### What is needed
Starting at the line that contains "Continue the Blender" and stopping at the line that contains "tag(soil, 'dark brown", repeat every line exactly, the two end lines included, and nothing else.

[Records with scene code]
-*-

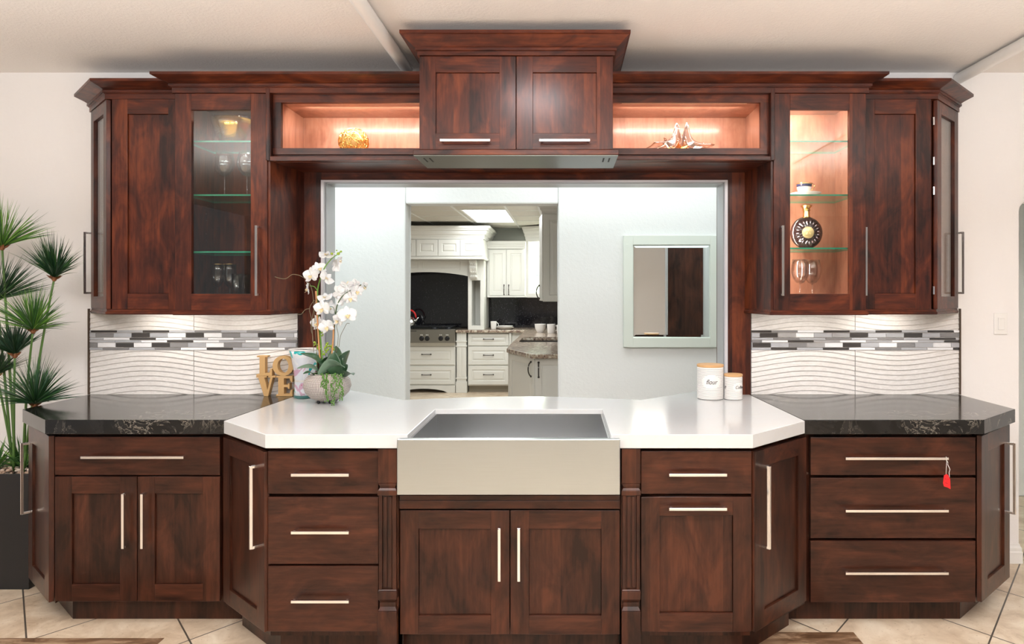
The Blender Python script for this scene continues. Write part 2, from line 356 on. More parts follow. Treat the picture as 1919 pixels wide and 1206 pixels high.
# ------------------------------------------------------------------ cabinetry helpers
WV, WH = ['wood_v', 'wood_h'], ['wood_up_v', 'wood_up_h']
def bar_handle(parent, X, kind, c, a, b_, name='handle'):
    m = MB(); m.M = X; t = .0055; y0, y1 = -.038, -.027
    if kind == 'v':
        m.box(c-t, c+t, y0, y1, a, b_); m.box(c-t, c+t, y1, 0, a, a+.010); m.box(c-t, c+t, y1, 0, b_-.010, b_)
    else:
        m.box(a, b_, y0, y1, c-t, c+t); m.box(a+.004, a+.014, y1, 0, c-t, c+t); m.box(b_-.014, b_-.004, y1, 0, c-t, c+t)
    return m.build(name, 'chrome', parent, bevel=.001)
def door(parent, X, x0, x1, z0, z1, mats, st=.075, glassy=False, handle=None, th=.02, name='door'):
    m = MB(); m.M = X
    m.box(x0, x0+st, 0, th, z0, z1, 0); m.box(x1-st, x1, 0, th, z0, z1, 0)
    m.box(x0+st, x1-st, 0, th, z0, z0+st, 1); m.box(x0+st, x1-st, 0, th, z1-st, z1, 1)
    if not glassy: m.box(x0+st, x1-st, .010, .017, z0+st, z1-st, 0)
    d = m.build(name, mats, parent, bevel=.0016, fix=True)
    if glassy:
        g = MB(); g.M = X; g.box(x0+st-.004, x1-st+.004, .010, .014, z0+st-.004, z1-st+.004); g.build('glass_pane', 'pane', d)
    if handle: bar_handle(d, X, *handle)
    return d
def slab(parent, X, x0, x1, z0, z1, mats, handle=None, name='drawer'):
    m = MB(); m.M = X; m.box(x0, x1, 0, .02, z0, z1, 1); d = m.build(name, mats, parent, bevel=.0018)
    if handle: bar_handle(d, X, *handle)
    return d
def prism_part(parent, name, poly, z0, z1, mats=WV, **kw):
    m = MB(); m.prism(poly, z0, z1); return m.build(name, mats, parent, **kw)
def mp(s, pts): return [(S(s, u), y) for u, y in pts]
YA, YB_ = 2.69, 2.99      # door planes: centre bay, wing bays
for s in (-1, 1):
    side = 'left' if s < 0 else 'right'
    def FR(u0, y0, u1, y1):   # frame from plan points so that x runs left to right seen from the front
        a, b2 = (S(s,u0), y0), (S(s,u1), y1)
        return frame(a, b2) if s > 0 else frame(b2, a)
    # wing base unit (under the black stone)
    X, w = FR(1.288, YB_, 2.008, YB_)
    lab = 'dark cherry base cabinet with one wide drawer over two shaker doors' if s < 0 else 'dark cherry base cabinet with three wide stacked drawers and long chrome pulls'
    t = thing('base_cabinet', lab, 'cabinet', (S(s,1.65), YB_, 0), 'base cabinets of the display')
    prism_part(t, 'carcass', mp(s, [(1.268, YB_+.032), (2.012, YB_+.032), (2.012, YW-.02), (1.268, YW-.02)]), .100, .846)
    prism_part(t, 'toe_kick', mp(s, [(1.20, 3.07), (1.985, 3.07), (1.985, 3.12), (1.20, 3.12)]), 0, .100)
    c = w/2; hl = .222
    if s < 0:
        slab(t, X, 0, w, .664, .831, WV, ('h', .749, c-hl, c+hl))
        door(t, X, 0, w/2-.002, .114, .657, WV, .074, handle=('v', w/2-.041, .356, .592))
        door(t, X, w/2+.002, w, .114, .657, WV, .074, handle=('v', w/2+.041, .356, .592))
    else:
        slab(t, X, 0, w, .664, .829, WV, ('h', .7445, c-hl, c+hl)); slab(t, X, 0, w, .389, .652, WV, ('h', .519, c-hl, c+hl))
        slab(t, X, 0, w, .109, .377, WV, ('h', .250, c-hl, c+hl))
    # angled end unit
    t = thing('angled_base_cabinet', f'angled dark cherry end cabinet, shaker door, ' + ('beside the black planter' if s < 0 else 'nearest the light switch wall'), 'cabinet', (S(s,2.15), 3.12, 0), 'angled base cabinets')
    X, w = FR(2.022, 2.975, 2.322, 3.243)
    prism_part(t, 'carcass', mp(s, [(2.014, YB_+.012), (2.310, 3.262), (2.310, YW-.02), (2.014, YW-.02)]), .100, .846)
    prism_part(t, 'toe_kick', mp(s, [(1.986, 3.07), (2.27, 3.325), (2.27, YW-.03), (1.986, YW-.03)]), 0, .100)
    hx = .352 if s > 0 else w-.352
    door(t, X, .008, w-.002, .114, .836, WV, .078, handle=('v', hx, .43, .76))
    # inner angled unit beside the centre bay
    t = thing('angled_base_cabinet', f'angled dark cherry cabinet under the {side} corner of the white counter', 'cabinet', (S(s,1.11), 2.84, 0), 'angled base cabinets')
    X, w = FR(.957, 2.682, 1.262, 2.962)
    prism_part(t, 'carcass', mp(s, [(.952, YA+.032), (1.266, 3.0), (1.266, YW-.02), (.952, YW-.02)]), .100, .855)
    prism_part(t, 'toe_kick', mp(s, [(.93, 2.765), (1.20, 3.012), (1.20, 3.09), (.93, 3.0)]), 0, .100)
    hx = .055 if s > 0 else w-.055
    door(t, X, .006, w-.004, .130, .836, WV, .068, handle=('v', hx, .452, .778))
    # drawer / door unit of the centre bay
    X, w = FR(.515, YA, .949, YA); c = w/2
    lab = 'dark cherry cabinet with three small stacked drawers left of the sink' if s < 0 else 'dark cherry cabinet with a small drawer over one shaker door right of the sink'
    t = thing('base_cabinet', lab, 'cabinet', (S(s,.73), YA, 0), 'base cabinets of the display')
    prism_part(t, 'carcass', mp(s, [(.513, YA+.032), (.951, YA+.032), (.951, YW-.25), (.513, YW-.25)]), .100, .855)
    prism_part(t, 'toe_kick', mp(s, [(.513, 2.765), (.93, 2.765), (.93, 2.80), (.513, 2.80)]), 0, .100)
    slab(t, X, 0, w, .671, .838, WV, ('h', .754, c-.112, c+.112))
    if s < 0:
        slab(t, X, 0, w, .396, .658, WV, ('h', .531, c-.112, c+.112)); slab(t, X, 0, w, .131, .388, WV, ('h', .264, c-.112, c+.112))
    else:
        door(t, X, 0, w, .130, .658, WV, .073, handle=('h', .622, c-.112, c+.112))
    # fluted pilaster
    t = thing('pilaster', f'dark fluted wooden pilaster {side} of the steel sink', 'pilaster', (S(s,.473), 2.67, 0), 'pilasters beside the sink')
    m = MB(); x0, x1 = sorted((S(s,.437), S(s,.511))); 
    def taper(z0, z1, a, b2):
        m.add([(x0+a,2.665+a,z0),(x1-a,2.665+a,z0),(x1-a,2.75,z0),(x0+a,2.75,z0),(x0+b2,2.665+b2,z1),(x1-b2,2.665+b2,z1),(x1-b2,2.75,z1),(x0+b2,2.75,z1)],
              [(0,3,2,1),(4,5,6,7),(0,1,5,4),(1,2,6,5),(2,3,7,6),(3,0,4,7)])
    m.box(x0, x1, 2.69, 2.76, 0, .853)
    m.box(x0, x1, 2.668, 2.69, .718, .853); taper(.696, .718, .010, .001)
    m.box(x0-.001, x1+.001, 2.664, 2.69, .672, .690); taper(.690, .700, 0, .006)
    m.build('capital', WV, t, bevel=.0015)
    m = MB(); m.box(x0+.003, x0+.016, 2.668, 2.70, .305, .672); m.box(x1-.016, x1-.003, 2.668, 2.70, .305, .672)
    m.box(x0+.016, x1-.016, 2.676, 2.70, .305, .672)
    m.box(x0+.022, x0+.034, 2.670, 2.68, .312, .665); m.box(x1-.034, x1-.022, 2.670, 2.68, .312, .665); m.build('fluted_shaft', WV, t, bevel=.0012)
    m = MB(); m.box(x0, x1, 2.662, 2.70, .268, .300); taper(.252, .268, .010, 0); taper(.300, .306, 0, .004); m.box(x0+.006, x1-.006, 2.672, 2.70, .236, .254); taper(.222, .238, 0, .008)
    m.box(x0, x1, 2.662, 2.75, 0, .222); m.build('plinth', WV, t, bevel=.0015)
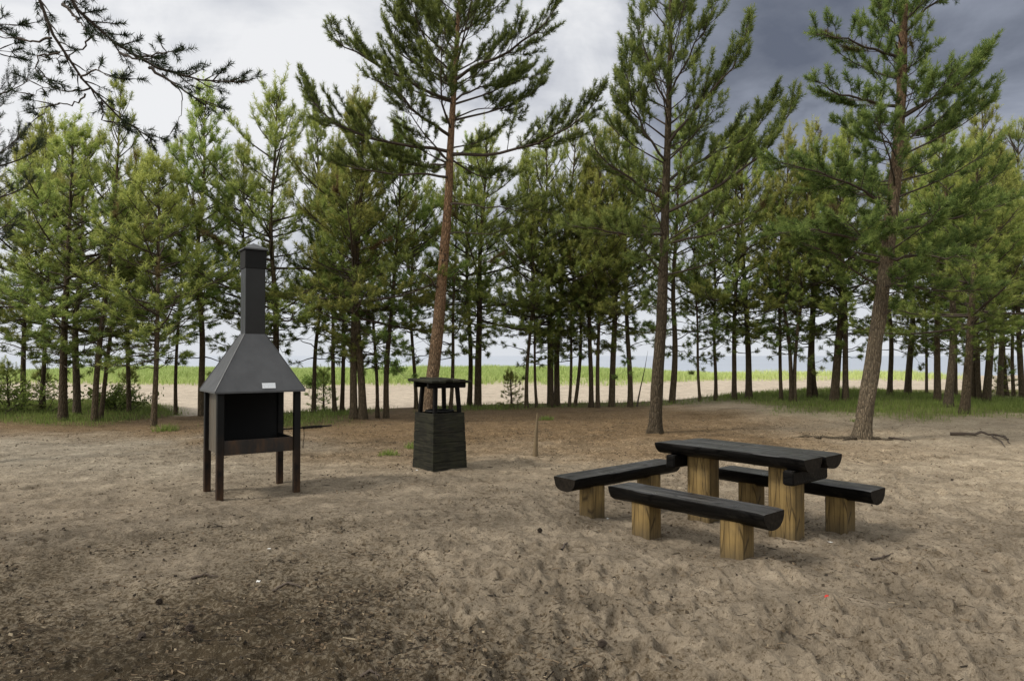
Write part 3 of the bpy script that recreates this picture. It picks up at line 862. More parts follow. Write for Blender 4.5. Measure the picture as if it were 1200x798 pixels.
def big_pine(label, base, Y, axis, r0, bark, needles, limbs, wh, extra=None, twigs=0, roots=None, sides=20, flare=.3, power=.75, k=24, ln=.088, w=.0140, rough=.10, seed=5, tz=None):
    rg = np.random.default_rng(seed)
    x = (base - 600) / F * Y; z = gz(x, Y)
    foot = np.array([x, Y, z])
    ax = axis_px(axis, Y, foot); ax[0] = 0
    zs = np.linspace(0, ax[-1, 2], 60)
    # smooth the hand measured axis
    xs = np.interp(zs, ax[:, 2], ax[:, 0]); ys = np.interp(zs, ax[:, 2], ax[:, 1])
    kk = np.array([1, 2, 3, 2, 1.]) / 9
    xs2 = np.convolve(np.pad(xs, 2, 'edge'), kk, 'valid'); ys2 = np.convolve(np.pad(ys, 2, 'edge'), kk, 'valid')
    xs2[0], ys2[0] = 0, 0
    ax = np.stack([xs2, ys2, zs], -1)
    tb, sh = Tubes(), Shoots()
    for pts, r, kw in limbs:
        P = np.array([at_depth(a, b, Y + c) - foot for a, b, c in pts])
        s0 = on_axis(ax, P[0, 2]); P[0] = s0
        # resample to a smooth polyline
        tt_ = np.linspace(0, 1, len(P)); t9 = np.linspace(0, 1, 10)
        Q = np.stack([np.interp(t9, tt_, P[:, c]) for c in range(3)], -1)
        Q[1:-1] = (Q[:-2] + 2 * Q[1:-1] + Q[2:]) / 4 + rg.normal(0, .025, (8, 3))
        limb(tb, sh, rg, Q, r, 1, **kw)
    tb.add(ax[:50], np.full(50, .008), 4)
    for kw in wh:
        z0, z1 = kw.pop('z'); whorls(tb, sh, rg, ax, z0, z1, kw.pop('H', ax[-1, 2]), **kw)
    if twigs: dead_twigs(tb, sh, rg, ax, *twigs)
    o = empty('pine_tree', foot)
    tag(o, label, 'pine tree')
    link('trunk', trunk_mesh('big_pine_trunk', ax, r0, M[bark], sides, 150, flare=flare, rough=rough, power=power, seed=seed,
                             extra=[(np.array(P), R, n) for P, R, n in extra] if extra else None), o)
    link('branches', tb.mesh('pine_branches', M['twig']), o)
    link('crown', sh.mesh('pine_crown', M[needles], rg, k, ln, w), o)
    print('big pine shoots', len(sh.p))
    return o, foot, ax

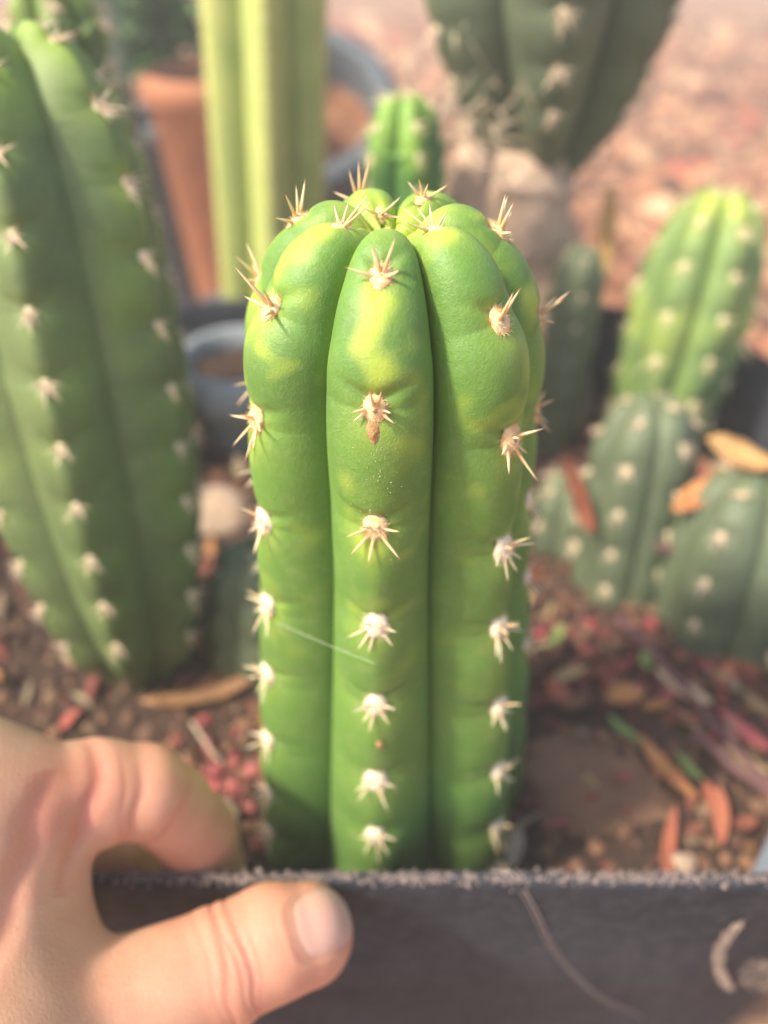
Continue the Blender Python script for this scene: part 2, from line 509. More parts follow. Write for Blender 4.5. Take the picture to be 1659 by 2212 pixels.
# crumbs of dry soil along the near rim
n2 = 3600
x2 = rng.uniform(-12, 12, n2)
dens = .5 + .5 * np.sin(x2 * 2.1) * np.sin(x2 * .83 + 1)
keep = rng.random(n2) < (.35 + .65 * dens); x2 = x2[keep]
ry = np.where(np.abs(x2) < 8.4, RIM_Y, RIM_Y + POT_R - np.sqrt(np.maximum(POT_R ** 2 - (np.abs(x2) - 8.4) ** 2, 0)))
pos = np.stack([x2, ry + .17 + rng.normal(0, .08, len(x2)), RIM_Z + .01 + rng.uniform(-.03, .04, len(x2))], 1)
crumbs('soil_crust', pos, rng.uniform(.01, .042, len(x2)) * (1 + .5 * (rng.random(len(x2)) > .93)), None, M_DUST, 1.0, parent=pot, label='dry crumbs of soil stuck along the rim')

# soil in the pot
ring = pot_ring(0, SOIL); c0 = np.array([0, (RIM_Y + POT_BACK) / 2, SOIL])
cs = np.linspace(.01, 1, 60); SV = []
for s in cs:
    d = ring - c0
    SV.append(c0 + d * np.array([(POT_X - .35) / POT_X, (16.15 - .35) / 16.15, 1]) * s)
SV = np.concatenate(SV)
def soil_h(p):
    return .35 * wob(np.atleast_2d(p) * np.array([1, 1, 0]), .45, 21, 4) + .25 * wob(np.atleast_2d(p) * np.array([1, 1, 0]), .16, 4, 2)
SV[:, 2] = SOIL + soil_h(SV)
soil = obj('soil', SV, grid_faces(len(cs), ringn, True), M_SOIL, origin=c0)
tag(soil, 'dark brown potting soil inside the black pot', 'soil', kind='structure')

def scatter_pot(n_, x0, x1, y0, y1):
    p = np.stack([rng.uniform(x0, x1, n_), rng.uniform(y0, y1, n_), np.zeros(n_)], 1)
    hx, hy = POT_X - 1.2, 16.15 - 1.2
    dx = np.maximum(np.abs(p[:, 0]) - (hx - 10.5), 0); dy = np.maximum(np.abs(p[:, 1] - c0[1]) - (hy - 10.5), 0)
    p = p[np.hypot(dx, dy) < 10.5]
    p[:, 2] = SOIL + soil_h(p)
    return p
PAL_S = [(.13, .07, .045), (.20, .11, .065), (.10, .052, .034), (.26, .13, .07), (.24, .075, .05), (.26, .16, .09), (.16, .075, .055), (.07, .036, .026)]
p = scatter_pot(5200, -19, 19, 8.5, 39)
crumbs('soil_crumbs', p + [0, 0, .05], rng.uniform(.06, .30, len(p)) ** 1.0, PAL_S, label='brown and rusty crumbs and bark chips strewn on the potting soil', cat='bark chips')
PAL_P = [(.40, .07, .08), (.26, .06, .06), (.42, .12, .11), (.22, .07, .05), (.28, .13, .08)]
pp = []
for (px, py, sp_, k) in ((480, 1640, 45, 40), (510, 1720, 30, 24), (1240, 1370, 60, 40), (1370, 1440, 40, 16), (1300, 1460, 60, 18), (1570, 1560, 70, 26), (1640, 1440, 40, 22), (1480, 1440, 60, 18)):
    for _ in range(k):
        q = on_level(px + rng.normal(0, sp_), py + rng.normal(0, sp_), SOIL)
        q[2] += float(soil_h(q)[0]) + .15; pp.append(q)
crumbs('berry_husks', np.array(pp), rng.uniform(.06, .24, len(pp)), PAL_P, label='pinkish red dry husks lying in drifts on the potting soil', cat='husks')

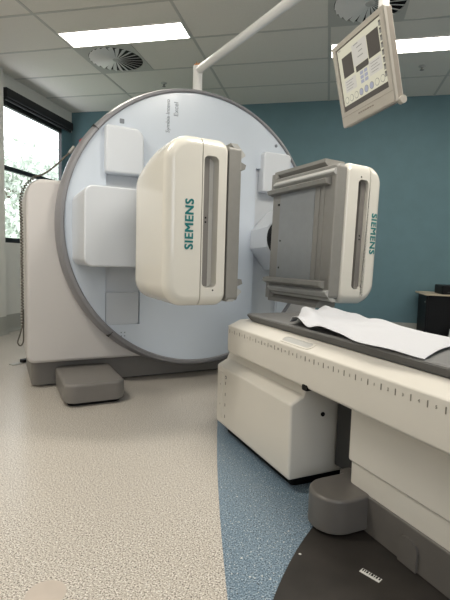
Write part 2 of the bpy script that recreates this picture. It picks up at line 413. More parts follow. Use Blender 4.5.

-*-

### Final answer
Continue the Blender Python script for this scene: part 2, from line 509. More parts follow. Write for Blender 4.5. Take the picture to be 1659 by 2212 pixels.
# crumbs of dry soil along the near rim
n2 = 3600
x2 = rng.uniform(-12, 12, n2)
dens = .5 + .5 * np.sin(x2 * 2.1) * np.sin(x2 * .83 + 1)
keep = rng.random(n2) < (.35 + .65 * dens); x2 = x2[keep]
ry = np.where(np.abs(x2) < 8.4, RIM_Y, RIM_Y + POT_R - np.sqrt(np.maximum(POT_R ** 2 - (np.abs(x2) - 8.4) ** 2, 0)))
pos = np.stack([x2, ry + .17 + rng.normal(0, .08, len(x2)), RIM_Z + .01 + rng.uniform(-.03, .04, len(x2))], 1)
crumbs('soil_crust', pos, rng.uniform(.01, .042, len(x2)) * (1 + .5 * (rng.random(len(x2)) > .93)), None, M_DUST, 1.0, parent=pot, label='dry crumbs of soil stuck along the rim')

# soil in the pot
ring = pot_ring(0, SOIL); c0 = np.array([0, (RIM_Y + POT_BACK) / 2, SOIL])
cs = np.linspace(.01, 1, 60); SV = []
for s in cs:
    d = ring - c0
    SV.append(c0 + d * np.array([(POT_X - .35) / POT_X, (16.15 - .35) / 16.15, 1]) * s)
SV = np.concatenate(SV)
def soil_h(p):
    return .35 * wob(np.atleast_2d(p) * np.array([1, 1, 0]), .45, 21, 4) + .25 * wob(np.atleast_2d(p) * np.array([1, 1, 0]), .16, 4, 2)
SV[:, 2] = SOIL + soil_h(SV)
soil = obj('soil', SV, grid_faces(len(cs), ringn, True), M_SOIL, origin=c0)
tag(soil, 'dark brown potting soil inside the black pot', 'soil', kind='structure')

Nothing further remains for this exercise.